Smoking ban good idea, difficult to execute
Tweet
Smoking on campus can be bothersome to students who are nonsmokers. When walking to class, it is common for students to be hit with a whiff of cigarette smoke — a smell that can be very irritating for some — or have to walk behind someone with a cigarette in their hand.
If enforced correctly, ASMSU, MSU’s undergraduate student government, could cut down on these annoyances.
At a meeting last week, ASMSU members discussed a bill that would address smoking on campus. The bill was introduced earlier in the year in an attempt to make MSU a smoke-free campus, but recent amendments are focused on reducing smoking rather than completely eliminating it. The Residence Halls Association, or RHA, and the Council of Graduate Students also are on board with the bill.
Although it’s commendable to see ASMSU addressing student concerns, taking on the task of reducing smoking on campus might be difficult to achieve.
In that vein, student government could look into designated smoker areas around campus. MSU also could enforce the rule that states students or faculty can’t smoke within 25 feet of residence halls. Although smoker areas are already in place, many smokers do not abide by it, choosing to smoke directly outside building entrances.
ASMSU made a wise move choosing to reduce smoking on campus rather than make campus smoke-free. Smoking might be irritating and even unhealthy for nonsmokers, but is not illegal for citizens over the age of 18 — which most students are — to smoke. It’s difficult to ban something that’s both legal and so widespread. Choosing to focus on limiting smoking is a much more realistic goal.
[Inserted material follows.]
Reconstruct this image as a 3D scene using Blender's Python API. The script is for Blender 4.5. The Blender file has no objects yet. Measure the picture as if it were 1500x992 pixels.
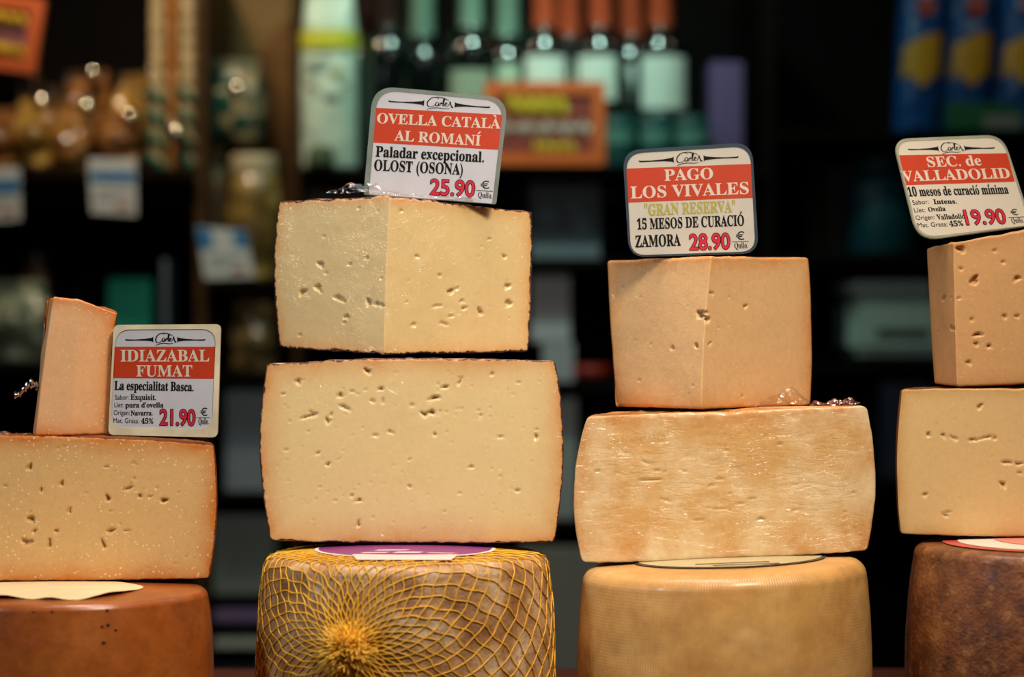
import bpy, bmesh, math, random, unicodedata
import numpy as np
from mathutils import Vector, Matrix, noise
sc = bpy.context.scene
COL = sc.collection
# ------------------------------------------------------------------ camera, light, exposure
F = 3542.0            # focal length in pixels of the 1500 px wide frame (85 mm)
CAMY, H = -1.5, 0.25
cd = bpy.data.cameras.new('camera'); cam = bpy.data.objects.new('camera', cd); COL.objects.link(cam)
cd.sensor_width = 36; cd.lens = F/1500*36
cam.location = (0, CAMY, H); cam.rotation_euler = (math.pi/2, 0, 0)
cd.dof.use_dof = True; cd.dof.focus_distance = 1.505; cd.dof.aperture_fstop = 4.0; cd.dof.aperture_blades = 9
cd.clip_start = 0.05
sc.camera = cam
sc.view_settings.view_transform = 'Standard'; sc.view_settings.look = 'None'
sc.view_settings.gamma = 1; sc.view_settings.use_curve_mapping = False
sc.view_settings.exposure = 0.0
w = bpy.data.worlds.new('world'); sc.world = w; w.use_nodes = True
w.node_tree.nodes['Background'].inputs[0].default_value = (0.35, 0.42, 0.5, 1)
w.node_tree.nodes['Background'].inputs[1].default_value = 0.012

def area(name, loc, target, size, power, color, sy=None, spread=180):
    l = bpy.data.lights.new(name, 'AREA'); l.energy = power; l.color = color
    l.shape = 'RECTANGLE'; l.size = size; l.size_y = sy or size; l.spread = math.radians(spread)
    o = bpy.data.objects.new(name, l); COL.objects.link(o); o.location = loc
    o.rotation_euler = (Vector(target)-Vector(loc)).to_track_quat('-Z', 'Y').to_euler()
    return o
def bulb(name, loc, power, color, r=0.012):
    l = bpy.data.lights.new(name, 'POINT'); l.energy = power; l.color = color; l.shadow_soft_size = r
    o = bpy.data.objects.new(name, l); COL.objects.link(o); o.location = loc
    return o
area('counter_lamp', (0.34, -0.74, 1.02), (0.02, -0.02, 0.24), 0.24, 2.45, (1.0, 0.87, 0.71), 0.2, 75)
area('counter_lamp_rear', (-0.05, -0.06, 1.2), (0.0, -0.02, 0.2), 0.9, 2.4, (1.0, 0.80, 0.70), 0.15, 70)
area('street_side_fill', (-0.95, -0.62, 0.62), (-0.05, 0.0, 0.25), 0.10, 0.85, (0.80, 0.92, 1.0), 0.25, 80)
area('shelf_lamp_bottles', (0.04, 1.08, 1.05), (0.04, 1.62, 0.60), 0.07, 0.85, (0.62, 1.0, 0.84), 0.06, 80)
area('shelf_lamp_left', (-0.52, 1.12, 1.05), (-0.50, 1.6, 0.52), 0.12, 1.0, (1.0, 0.80, 0.55), 0.06, 95)
area('shelf_lamp_right', (0.62, 1.10, 1.05), (0.58, 1.6, 0.55), 0.25, 0.16, (1.0, 0.82, 0.55), 0.06, 95)
bulb('shelf_bulb_left', (-0.50, 1.10, 0.86), 1.0, (1.0, 0.85, 0.65))
bulb('shelf_bulb_bottles', (0.12, 1.05, 0.86), 0.45, (0.55, 1.0, 0.82))

# ------------------------------------------------------------------ helpers
def at(px, py, Y):
    d = (Y-CAMY)/F
    return Vector(((px-750)*d, Y, H-(py-496)*d))
def lin(c):
    if isinstance(c, str): c = tuple(int(c[i:i+2], 16) for i in (0, 2, 4))
    return tuple((v/255/12.92 if v/255 <= .04045 else ((v/255+.055)/1.055)**2.4) for v in c[:3])+(1.0,)
def mesh(name, verts, faces, mat=None, parent=None, smooth=True):
    me = bpy.data.meshes.new(name); me.from_pydata([tuple(v) for v in verts], [], [tuple(f) for f in faces]); me.update()
    if smooth: me.polygons.foreach_set('use_smooth', [True]*len(me.polygons))
    o = bpy.data.objects.new(name, me); COL.objects.link(o)
    if mat: me.materials.append(mat)
    if parent: o.parent = parent
    return o
def thing(name, label, cat, loc=(0, 0, 0), group=None):
    o = bpy.data.objects.new(name, None); COL.objects.link(o); o.location = loc; o.empty_display_size = .02
    o['label'] = label; o['category'] = cat
    if group: o['group'] = group
    return o
def tag(o, label, cat, group=None):
    o['label'] = label; o['category'] = cat
    if group: o['group'] = group
    return o
def struct(o): o['kind'] = 'structure'; return o
def boxm(name, lo, hi, mat, parent=None, bevel=.0015, rot=0, taper=None):
    bm = bmesh.new(); bmesh.ops.create_cube(bm, size=1)
    lo, hi = Vector(lo), Vector(hi)
    for v in bm.verts:
        v.co = Vector(((v.co[i]+.5)*(hi[i]-lo[i])+lo[i] for i in range(3)))
    if bevel: bmesh.ops.bevel(bm, geom=bm.edges[:], offset=bevel, segments=2, affect='EDGES')
    if rot:
        c = (lo+hi)/2; bmesh.ops.rotate(bm, verts=bm.verts, cent=(c.x, c.y, lo.z), matrix=Matrix.Rotation(rot, 3, 'Z'))
    me = bpy.data.meshes.new(name); bm.to_mesh(me); bm.free()
    o = bpy.data.objects.new(name, me); COL.objects.link(o); me.materials.append(mat)
    if parent: o.parent = parent
    return o
def lathe(name, prof, mat, parent=None, seg=48, loc=(0, 0, 0)):
    vs, fs = [], []; n = len(prof)
    for k in range(seg):
        a = 2*math.pi*k/seg
        for r, z in prof: vs.append((loc[0]+r*math.cos(a), loc[1]+r*math.sin(a), loc[2]+z))
    for k in range(seg):
        for i in range(n-1):
            a, b = k*n+i, ((k+1) % seg)*n+i
            fs.append((a, b, b+1, a+1))
    for idx in (0, n-1):
        if prof[idx][0] > 1e-5: fs.append([k*n+idx for k in range(seg)])
    return mesh(name, vs, fs, mat, parent)
def tubes(name, paths, r, mat, parent=None, sides=5):
    vs, fs = [], []
    for pts in paths:
        if len(pts) < 2: continue
        b0 = len(vs); n = len(pts)
        for i, p in enumerate(pts):
            t = (pts[min(i+1, n-1)]-pts[max(i-1, 0)]).normalized()
            u = t.orthogonal().normalized() if i == 0 else (u-t*u.dot(t)).normalized()
            v = t.cross(u)
            for k in range(sides):
                a = 2*math.pi*k/sides; vs.append(p+(u*math.cos(a)+v*math.sin(a))*r)
        for i in range(n-1):
            for k in range(sides):
                fs.append((b0+i*sides+k, b0+i*sides+(k+1) % sides, b0+(i+1)*sides+(k+1) % sides, b0+(i+1)*sides+k))
        fs.append([b0+k for k in range(sides)][::-1]); fs.append([b0+(n-1)*sides+k for k in range(sides)])
    return mesh(name, vs, fs, mat, parent)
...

There are things ASMSU could do to achieve a campus with less smoking, but it ultimately will be hard to do without a punishment to smokers.
If students don’t face a fine or ticket for smoking on certain areas of campus, many smokers will continue to smoke regardless of any bill. Fines would give smokers incentive to change their habits, but that opens up an issue that ASMSU or any other student group wouldn’t be able to solve easily.
The East Lansing Police Department or the MSU police would need to get involved if fines were to be enforced, and that issue would then be in the hands of university officials and out of ASMSU’s control.
By working with the university to enforce current rules, ASMSU wouldn’t have to introduce new policies that might have a difficult time taking hold.
Ultimately, this bill appears to be the action of a student government that might not realize how difficult it will be to accomplish the goal of cutting back on smoking. Without stiffer punishments or a sensible alternative, it’s difficult to see how this bill would affect smoking on campus.
However, at least ASMSU is addressing the health concerns of students rather than pretending the issue doesn’t exist.